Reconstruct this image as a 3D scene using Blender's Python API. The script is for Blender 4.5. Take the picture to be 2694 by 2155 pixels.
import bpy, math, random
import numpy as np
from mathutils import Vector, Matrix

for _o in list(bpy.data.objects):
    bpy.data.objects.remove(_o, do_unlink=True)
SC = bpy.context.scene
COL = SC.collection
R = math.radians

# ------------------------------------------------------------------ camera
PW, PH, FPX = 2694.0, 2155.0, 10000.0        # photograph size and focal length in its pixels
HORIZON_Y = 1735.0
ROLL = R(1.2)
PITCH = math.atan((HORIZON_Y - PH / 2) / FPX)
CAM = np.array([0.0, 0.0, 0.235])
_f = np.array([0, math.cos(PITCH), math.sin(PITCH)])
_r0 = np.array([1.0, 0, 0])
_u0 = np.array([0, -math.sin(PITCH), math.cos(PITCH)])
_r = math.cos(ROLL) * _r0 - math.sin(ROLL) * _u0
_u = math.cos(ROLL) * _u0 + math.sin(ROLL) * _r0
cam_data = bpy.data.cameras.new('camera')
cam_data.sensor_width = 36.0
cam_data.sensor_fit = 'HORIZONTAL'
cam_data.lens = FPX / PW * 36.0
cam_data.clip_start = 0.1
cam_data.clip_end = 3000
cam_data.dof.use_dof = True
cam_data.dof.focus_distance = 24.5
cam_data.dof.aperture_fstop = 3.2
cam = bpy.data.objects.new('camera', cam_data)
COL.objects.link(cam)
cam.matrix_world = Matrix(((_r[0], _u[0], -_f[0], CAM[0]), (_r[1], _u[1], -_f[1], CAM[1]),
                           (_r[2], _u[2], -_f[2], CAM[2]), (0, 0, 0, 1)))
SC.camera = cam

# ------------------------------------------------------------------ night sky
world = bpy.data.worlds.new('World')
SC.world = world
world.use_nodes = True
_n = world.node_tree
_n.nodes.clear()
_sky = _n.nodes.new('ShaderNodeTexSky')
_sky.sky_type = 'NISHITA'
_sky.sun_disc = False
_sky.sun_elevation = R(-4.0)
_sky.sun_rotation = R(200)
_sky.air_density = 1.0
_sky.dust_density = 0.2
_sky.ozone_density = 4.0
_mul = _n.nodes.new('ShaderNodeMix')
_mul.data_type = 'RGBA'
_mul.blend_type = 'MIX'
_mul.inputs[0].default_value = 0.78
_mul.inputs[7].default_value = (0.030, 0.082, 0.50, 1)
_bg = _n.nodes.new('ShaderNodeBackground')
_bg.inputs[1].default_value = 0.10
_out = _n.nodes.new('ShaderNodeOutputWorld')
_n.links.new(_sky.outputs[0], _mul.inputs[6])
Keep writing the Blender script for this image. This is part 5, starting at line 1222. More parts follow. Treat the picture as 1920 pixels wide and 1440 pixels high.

_ _ _ _ _ _ _

* Goal *
Output all of the material, please, exactly as it stands.

* Task response *
Reconstruct this image as a 3D scene using Blender's Python API. The script is for Blender 4.5. Take the picture to be 2694 by 2155 pixels.
import bpy, math, random
import numpy as np
from mathutils import Vector, Matrix

for _o in list(bpy.data.objects):
    bpy.data.objects.remove(_o, do_unlink=True)
SC = bpy.context.scene
COL = SC.collection
R = math.radians

# ------------------------------------------------------------------ camera
PW, PH, FPX = 2694.0, 2155.0, 10000.0        # photograph size and focal length in its pixels
HORIZON_Y = 1735.0
ROLL = R(1.2)
PITCH = math.atan((HORIZON_Y - PH / 2) / FPX)
CAM = np.array([0.0, 0.0, 0.235])
_f = np.array([0, math.cos(PITCH), math.sin(PITCH)])
_r0 = np.array([1.0, 0, 0])
_u0 = np.array([0, -math.sin(PITCH), math.cos(PITCH)])
_r = math.cos(ROLL) * _r0 - math.sin(ROLL) * _u0
_u = math.cos(ROLL) * _u0 + math.sin(ROLL) * _r0
cam_data = bpy.data.cameras.new('camera')
cam_data.sensor_width = 36.0
cam_data.sensor_fit = 'HORIZONTAL'
cam_data.lens = FPX / PW * 36.0
cam_data.clip_start = 0.1
cam_data.clip_end = 3000
cam_data.dof.use_dof = True
cam_data.dof.focus_distance = 24.5
cam_data.dof.aperture_fstop = 3.2
cam = bpy.data.objects.new('camera', cam_data)
COL.objects.link(cam)
cam.matrix_world = Matrix(((_r[0], _u[0], -_f[0], CAM[0]), (_r[1], _u[1], -_f[1], CAM[1]),
                           (_r[2], _u[2], -_f[2], CAM[2]), (0, 0, 0, 1)))
SC.camera = cam

# ------------------------------------------------------------------ night sky
world = bpy.data.worlds.new('World')
SC.world = world
world.use_nodes = True
_n = world.node_tree
_n.nodes.clear()
_sky = _n.nodes.new('ShaderNodeTexSky')
_sky.sky_type = 'NISHITA'
_sky.sun_disc = False
_sky.sun_elevation = R(-4.0)
_sky.sun_rotation = R(200)
_sky.air_density = 1.0
_sky.dust_density = 0.2
_sky.ozone_density = 4.0
_mul = _n.nodes.new('ShaderNodeMix')
_mul.data_type = 'RGBA'
_mul.blend_type = 'MIX'
_mul.inputs[0].default_value = 0.78
_mul.inputs[7].default_value = (0.030, 0.082, 0.50, 1)
_bg = _n.nodes.new('ShaderNodeBackground')
_bg.inputs[1].default_value = 0.10
_out = _n.nodes.new('ShaderNodeOutputWorld')
_n.links.new(_sky.outputs[0], _mul.inputs[6])
Keep writing the Blender script for this image. This is part 5, starting at line 1222. More parts follow. Treat the picture as 1920 pixels wide and 1440 pixels high.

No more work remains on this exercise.